Suppose $F$ is a field, a collection of subsets of a set $\Omega$.
Define $\sigma(F)$ as the smallest $\sigma$-field containing the sets of $F$.
My Question:
(1) What is the correct way of thinking about $\sigma(F)$? The way I think about is… by definition of $\sigma$-field, if we replace the closer under finite union with closure under countable union, so this would make $F$ a $\sigma$-field. To make it the smallest, we add the definition of it being in any sigma-field of $F$.

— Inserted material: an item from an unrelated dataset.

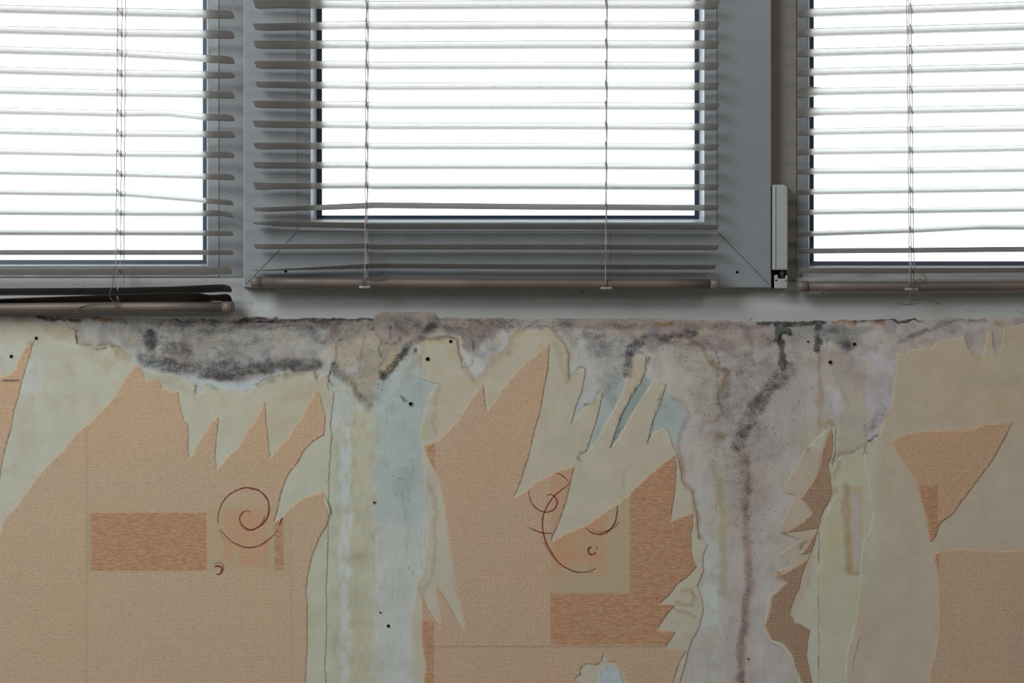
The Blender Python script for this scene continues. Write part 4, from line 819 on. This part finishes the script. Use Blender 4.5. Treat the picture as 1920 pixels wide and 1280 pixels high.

(2) Why do we care about the "smallest"?
(3) I am studying a section which states its goal is to show that a $\sigma$-finite measure on a field $F$ has a unique extension to the minimal $\sigma$-field over $F$, namely $\sigma(F)$. Why is it that we are interested in showing this? For example, why does it have be $\sigma$-finite instead of just some finite measure? In addition, why does it have to be that it extends uniquely to the minimal sigma field instead of just any sigma field?
A pedagogical answer would be appreciated.
Best Answer
Constructions like these appear in every topic of mathematics. Let us start by considering the most elementary example that you know: linear algebra. In linear algebra, we construct the span $\langle S \rangle$ of a set $S$ which is per definition the smallest vector space containing $S$. In much of the same flavour, we are interested in $\sigma(F)$.
Maybe this has already answered your questions. To be more concrete:
(1) Really the best way to think about $\sigma(F)$ is its definition: the smallest sigma-algebra containing $F$. Of course, we can try to think of it via a constructive manner but that is a bit much, needing ordinal numbers of steps as I can recall. For instance, the Borel sets $\mathscr{B}^n$ being the sigma algebra of open sets in $\mathbb{R}^n$ are very complicated to describe and best thought of just what it is: the smallest-sigma algebra containing the open sets of $\mathbb{R}^n$.
(2) Why would we not care about "smallest"? If we didn't care about that, there would be a trivial way to construct a sigma-algebra containing $F$: just take $\mathcal{P}(F)$, the power set. So now you may ask this: why not just always take $\mathcal{P}(F)$? Isn't this much easier? The subtlety is that we want to endow a measure on the sigma-algebra and usually $\mathcal{P}(F)$ is way too large to define a useful measure on it. But we can throw out many of the sets in $\mathcal{P}(F)$ since we are not interested in them. It suffices to look at $\sigma(F)$, we discard extraneous information. Here, we can do much more.
(3) Again, why should it not be interesting to show the existence and uniqueness of $\sigma(F)$? Such procedures show up everywhere in mathematics. Hopefully, I've convinced you in (2) that existence is of much interest. Why uniqueness? Well, it would be annoying if there are many different smallest sigma-algebras, wouldn't it? About the sigma-finiteness: good question. (Maybe I'm recalling it wrong but I think people have tried finiteness first, historically.) One of the goals in measure theory is to ultimately construct the Lebesgue measure. Ultimately, we want to approximate shapes in $\mathbb{R}^n$ with cuboids - with infinitely many to get the right precision. That's one of the reasons finiteness is not enough.